### Given task:
Write out the listing below again, precisely as it is given.

━━━━━ Supplied information

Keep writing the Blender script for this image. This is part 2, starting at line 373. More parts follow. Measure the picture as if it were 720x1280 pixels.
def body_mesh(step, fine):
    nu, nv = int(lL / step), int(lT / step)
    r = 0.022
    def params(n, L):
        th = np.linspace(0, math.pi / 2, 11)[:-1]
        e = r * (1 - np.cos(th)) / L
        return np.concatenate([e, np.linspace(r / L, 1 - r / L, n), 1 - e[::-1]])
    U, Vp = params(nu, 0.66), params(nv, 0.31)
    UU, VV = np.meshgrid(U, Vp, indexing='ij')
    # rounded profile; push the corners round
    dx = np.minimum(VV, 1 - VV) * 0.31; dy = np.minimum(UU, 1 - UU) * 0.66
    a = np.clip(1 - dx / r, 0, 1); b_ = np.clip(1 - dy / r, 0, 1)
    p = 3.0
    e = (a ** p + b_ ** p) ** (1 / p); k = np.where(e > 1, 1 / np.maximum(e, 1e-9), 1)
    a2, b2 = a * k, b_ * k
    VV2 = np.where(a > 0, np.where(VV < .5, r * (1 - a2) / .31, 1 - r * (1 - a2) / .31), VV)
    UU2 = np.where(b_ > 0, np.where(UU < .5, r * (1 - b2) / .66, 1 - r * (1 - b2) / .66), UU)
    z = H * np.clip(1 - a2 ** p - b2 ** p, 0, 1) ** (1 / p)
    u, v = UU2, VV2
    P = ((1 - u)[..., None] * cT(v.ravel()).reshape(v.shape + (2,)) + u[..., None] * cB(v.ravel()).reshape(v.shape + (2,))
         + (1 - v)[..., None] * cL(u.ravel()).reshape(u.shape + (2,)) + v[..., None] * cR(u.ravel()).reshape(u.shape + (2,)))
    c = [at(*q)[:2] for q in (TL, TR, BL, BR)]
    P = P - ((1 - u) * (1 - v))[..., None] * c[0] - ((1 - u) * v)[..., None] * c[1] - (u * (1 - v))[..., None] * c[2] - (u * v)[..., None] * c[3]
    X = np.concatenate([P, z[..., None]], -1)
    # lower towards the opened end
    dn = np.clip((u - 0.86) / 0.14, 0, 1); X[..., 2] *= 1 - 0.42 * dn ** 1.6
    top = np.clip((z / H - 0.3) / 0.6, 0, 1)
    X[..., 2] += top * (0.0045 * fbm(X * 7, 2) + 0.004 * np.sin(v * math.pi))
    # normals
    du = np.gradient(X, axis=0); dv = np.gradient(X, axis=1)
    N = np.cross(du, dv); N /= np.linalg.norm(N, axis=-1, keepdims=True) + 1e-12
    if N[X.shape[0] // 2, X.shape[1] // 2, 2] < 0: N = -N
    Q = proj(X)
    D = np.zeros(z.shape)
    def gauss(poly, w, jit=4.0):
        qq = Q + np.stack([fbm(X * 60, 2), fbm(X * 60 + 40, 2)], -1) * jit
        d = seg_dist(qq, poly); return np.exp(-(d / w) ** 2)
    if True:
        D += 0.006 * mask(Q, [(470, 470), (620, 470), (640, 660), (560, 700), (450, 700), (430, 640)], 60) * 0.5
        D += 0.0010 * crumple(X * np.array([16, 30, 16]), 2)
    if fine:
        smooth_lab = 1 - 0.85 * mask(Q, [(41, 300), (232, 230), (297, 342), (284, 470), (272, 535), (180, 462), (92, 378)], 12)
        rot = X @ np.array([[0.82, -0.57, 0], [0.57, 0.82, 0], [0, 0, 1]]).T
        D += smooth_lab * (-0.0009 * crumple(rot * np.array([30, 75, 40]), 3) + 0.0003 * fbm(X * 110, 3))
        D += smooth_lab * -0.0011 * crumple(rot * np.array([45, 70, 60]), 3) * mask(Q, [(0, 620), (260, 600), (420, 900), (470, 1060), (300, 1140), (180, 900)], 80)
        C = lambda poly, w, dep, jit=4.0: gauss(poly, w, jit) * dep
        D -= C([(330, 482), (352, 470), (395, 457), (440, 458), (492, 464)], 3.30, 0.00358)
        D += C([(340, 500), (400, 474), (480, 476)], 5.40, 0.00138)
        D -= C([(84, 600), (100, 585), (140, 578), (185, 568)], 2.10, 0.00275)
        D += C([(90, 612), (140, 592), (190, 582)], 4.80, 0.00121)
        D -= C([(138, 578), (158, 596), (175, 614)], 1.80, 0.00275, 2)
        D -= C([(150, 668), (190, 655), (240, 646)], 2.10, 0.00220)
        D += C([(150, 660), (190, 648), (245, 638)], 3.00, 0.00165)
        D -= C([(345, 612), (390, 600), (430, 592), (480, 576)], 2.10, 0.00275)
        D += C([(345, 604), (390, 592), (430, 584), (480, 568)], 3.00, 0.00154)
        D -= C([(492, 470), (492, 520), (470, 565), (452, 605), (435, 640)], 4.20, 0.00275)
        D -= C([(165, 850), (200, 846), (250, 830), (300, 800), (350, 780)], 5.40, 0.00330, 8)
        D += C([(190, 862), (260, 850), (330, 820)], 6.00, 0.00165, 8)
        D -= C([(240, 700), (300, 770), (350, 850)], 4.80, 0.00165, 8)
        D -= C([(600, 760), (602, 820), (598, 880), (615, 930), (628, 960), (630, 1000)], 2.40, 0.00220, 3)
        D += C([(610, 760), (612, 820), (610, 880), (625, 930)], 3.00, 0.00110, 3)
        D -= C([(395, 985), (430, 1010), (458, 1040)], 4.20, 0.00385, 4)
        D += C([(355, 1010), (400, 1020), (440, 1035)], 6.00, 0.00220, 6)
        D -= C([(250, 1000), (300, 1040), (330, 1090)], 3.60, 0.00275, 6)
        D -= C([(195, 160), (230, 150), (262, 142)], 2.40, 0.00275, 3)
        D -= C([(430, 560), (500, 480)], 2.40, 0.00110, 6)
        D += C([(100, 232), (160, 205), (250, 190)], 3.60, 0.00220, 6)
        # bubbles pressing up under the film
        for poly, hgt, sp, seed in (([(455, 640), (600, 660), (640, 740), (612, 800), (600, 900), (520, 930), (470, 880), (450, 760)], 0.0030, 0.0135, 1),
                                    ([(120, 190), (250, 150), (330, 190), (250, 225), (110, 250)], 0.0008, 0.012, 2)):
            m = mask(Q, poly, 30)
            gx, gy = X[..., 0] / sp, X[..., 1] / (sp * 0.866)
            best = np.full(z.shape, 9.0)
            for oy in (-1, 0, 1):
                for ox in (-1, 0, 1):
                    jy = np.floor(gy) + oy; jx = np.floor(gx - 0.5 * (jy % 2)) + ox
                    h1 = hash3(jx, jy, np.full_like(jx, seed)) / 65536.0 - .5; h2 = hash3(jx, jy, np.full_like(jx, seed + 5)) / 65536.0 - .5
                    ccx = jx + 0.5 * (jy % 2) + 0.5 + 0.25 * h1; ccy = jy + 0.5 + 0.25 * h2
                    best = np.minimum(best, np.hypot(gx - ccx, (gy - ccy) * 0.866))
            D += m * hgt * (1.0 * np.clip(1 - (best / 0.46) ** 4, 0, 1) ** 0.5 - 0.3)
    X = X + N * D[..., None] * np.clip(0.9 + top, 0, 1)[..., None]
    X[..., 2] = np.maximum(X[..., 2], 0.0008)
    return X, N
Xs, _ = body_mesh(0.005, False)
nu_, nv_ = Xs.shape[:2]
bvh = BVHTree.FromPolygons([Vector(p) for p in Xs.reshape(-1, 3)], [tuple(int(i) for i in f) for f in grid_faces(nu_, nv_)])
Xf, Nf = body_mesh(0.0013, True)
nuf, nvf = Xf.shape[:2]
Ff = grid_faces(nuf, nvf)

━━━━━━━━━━

### Solution to the problem:
Keep writing the Blender script for this image. This is part 2, starting at line 373. More parts follow. Measure the picture as if it were 720x1280 pixels.
def body_mesh(step, fine):
    nu, nv = int(lL / step), int(lT / step)
    r = 0.022
    def params(n, L):
        th = np.linspace(0, math.pi / 2, 11)[:-1]
        e = r * (1 - np.cos(th)) / L
        return np.concatenate([e, np.linspace(r / L, 1 - r / L, n), 1 - e[::-1]])
    U, Vp = params(nu, 0.66), params(nv, 0.31)
    UU, VV = np.meshgrid(U, Vp, indexing='ij')
    # rounded profile; push the corners round
    dx = np.minimum(VV, 1 - VV) * 0.31; dy = np.minimum(UU, 1 - UU) * 0.66
    a = np.clip(1 - dx / r, 0, 1); b_ = np.clip(1 - dy / r, 0, 1)
    p = 3.0
    e = (a ** p + b_ ** p) ** (1 / p); k = np.where(e > 1, 1 / np.maximum(e, 1e-9), 1)
    a2, b2 = a * k, b_ * k
    VV2 = np.where(a > 0, np.where(VV < .5, r * (1 - a2) / .31, 1 - r * (1 - a2) / .31), VV)
    UU2 = np.where(b_ > 0, np.where(UU < .5, r * (1 - b2) / .66, 1 - r * (1 - b2) / .66), UU)
    z = H * np.clip(1 - a2 ** p - b2 ** p, 0, 1) ** (1 / p)
    u, v = UU2, VV2
    P = ((1 - u)[..., None] * cT(v.ravel()).reshape(v.shape + (2,)) + u[..., None] * cB(v.ravel()).reshape(v.shape + (2,))
         + (1 - v)[..., None] * cL(u.ravel()).reshape(u.shape + (2,)) + v[..., None] * cR(u.ravel()).reshape(u.shape + (2,)))
    c = [at(*q)[:2] for q in (TL, TR, BL, BR)]
    P = P - ((1 - u) * (1 - v))[..., None] * c[0] - ((1 - u) * v)[..., None] * c[1] - (u * (1 - v))[..., None] * c[2] - (u * v)[..., None] * c[3]
    X = np.concatenate([P, z[..., None]], -1)
    # lower towards the opened end
    dn = np.clip((u - 0.86) / 0.14, 0, 1); X[..., 2] *= 1 - 0.42 * dn ** 1.6
    top = np.clip((z / H - 0.3) / 0.6, 0, 1)
    X[..., 2] += top * (0.0045 * fbm(X * 7, 2) + 0.004 * np.sin(v * math.pi))
    # normals
    du = np.gradient(X, axis=0); dv = np.gradient(X, axis=1)
    N = np.cross(du, dv); N /= np.linalg.norm(N, axis=-1, keepdims=True) + 1e-12
    if N[X.shape[0] // 2, X.shape[1] // 2, 2] < 0: N = -N
    Q = proj(X)
    D = np.zeros(z.shape)
    def gauss(poly, w, jit=4.0):
        qq = Q + np.stack([fbm(X * 60, 2), fbm(X * 60 + 40, 2)], -1) * jit
        d = seg_dist(qq, poly); return np.exp(-(d / w) ** 2)
    if True:
        D += 0.006 * mask(Q, [(470, 470), (620, 470), (640, 660), (560, 700), (450, 700), (430, 640)], 60) * 0.5
        D += 0.0010 * crumple(X * np.array([16, 30, 16]), 2)
    if fine:
        smooth_lab = 1 - 0.85 * mask(Q, [(41, 300), (232, 230), (297, 342), (284, 470), (272, 535), (180, 462), (92, 378)], 12)
        rot = X @ np.array([[0.82, -0.57, 0], [0.57, 0.82, 0], [0, 0, 1]]).T
        D += smooth_lab * (-0.0009 * crumple(rot * np.array([30, 75, 40]), 3) + 0.0003 * fbm(X * 110, 3))
        D += smooth_lab * -0.0011 * crumple(rot * np.array([45, 70, 60]), 3) * mask(Q, [(0, 620), (260, 600), (420, 900), (470, 1060), (300, 1140), (180, 900)], 80)
        C = lambda poly, w, dep, jit=4.0: gauss(poly, w, jit) * dep
        D -= C([(330, 482), (352, 470), (395, 457), (440, 458), (492, 464)], 3.30, 0.00358)
        D += C([(340, 500), (400, 474), (480, 476)], 5.40, 0.00138)
        D -= C([(84, 600), (100, 585), (140, 578), (185, 568)], 2.10, 0.00275)
        D += C([(90, 612), (140, 592), (190, 582)], 4.80, 0.00121)
        D -= C([(138, 578), (158, 596), (175, 614)], 1.80, 0.00275, 2)
        D -= C([(150, 668), (190, 655), (240, 646)], 2.10, 0.00220)
        D += C([(150, 660), (190, 648), (245, 638)], 3.00, 0.00165)
        D -= C([(345, 612), (390, 600), (430, 592), (480, 576)], 2.10, 0.00275)
        D += C([(345, 604), (390, 592), (430, 584), (480, 568)], 3.00, 0.00154)
        D -= C([(492, 470), (492, 520), (470, 565), (452, 605), (435, 640)], 4.20, 0.00275)
        D -= C([(165, 850), (200, 846), (250, 830), (300, 800), (350, 780)], 5.40, 0.00330, 8)
        D += C([(190, 862), (260, 850), (330, 820)], 6.00, 0.00165, 8)
        D -= C([(240, 700), (300, 770), (350, 850)], 4.80, 0.00165, 8)
        D -= C([(600, 760), (602, 820), (598, 880), (615, 930), (628, 960), (630, 1000)], 2.40, 0.00220, 3)
        D += C([(610, 760), (612, 820), (610, 880), (625, 930)], 3.00, 0.00110, 3)
        D -= C([(395, 985), (430, 1010), (458, 1040)], 4.20, 0.00385, 4)
        D += C([(355, 1010), (400, 1020), (440, 1035)], 6.00, 0.00220, 6)
        D -= C([(250, 1000), (300, 1040), (330, 1090)], 3.60, 0.00275, 6)
        D -= C([(195, 160), (230, 150), (262, 142)], 2.40, 0.00275, 3)
        D -= C([(430, 560), (500, 480)], 2.40, 0.00110, 6)
        D += C([(100, 232), (160, 205), (250, 190)], 3.60, 0.00220, 6)
        # bubbles pressing up under the film
        for poly, hgt, sp, seed in (([(455, 640), (600, 660), (640, 740), (612, 800), (600, 900), (520, 930), (470, 880), (450, 760)], 0.0030, 0.0135, 1),
                                    ([(120, 190), (250, 150), (330, 190), (250, 225), (110, 250)], 0.0008, 0.012, 2)):
            m = mask(Q, poly, 30)
            gx, gy = X[..., 0] / sp, X[..., 1] / (sp * 0.866)
            best = np.full(z.shape, 9.0)
            for oy in (-1, 0, 1):
                for ox in (-1, 0, 1):
                    jy = np.floor(gy) + oy; jx = np.floor(gx - 0.5 * (jy % 2)) + ox
                    h1 = hash3(jx, jy, np.full_like(jx, seed)) / 65536.0 - .5; h2 = hash3(jx, jy, np.full_like(jx, seed + 5)) / 65536.0 - .5
                    ccx = jx + 0.5 * (jy % 2) + 0.5 + 0.25 * h1; ccy = jy + 0.5 + 0.25 * h2
                    best = np.minimum(best, np.hypot(gx - ccx, (gy - ccy) * 0.866))
            D += m * hgt * (1.0 * np.clip(1 - (best / 0.46) ** 4, 0, 1) ** 0.5 - 0.3)
    X = X + N * D[..., None] * np.clip(0.9 + top, 0, 1)[..., None]
    X[..., 2] = np.maximum(X[..., 2], 0.0008)
    return X, N
Xs, _ = body_mesh(0.005, False)
nu_, nv_ = Xs.shape[:2]
bvh = BVHTree.FromPolygons([Vector(p) for p in Xs.reshape(-1, 3)], [tuple(int(i) for i in f) for f in grid_faces(nu_, nv_)])
Xf, Nf = body_mesh(0.0013, True)
nuf, nvf = Xf.shape[:2]
Ff = grid_faces(nuf, nvf)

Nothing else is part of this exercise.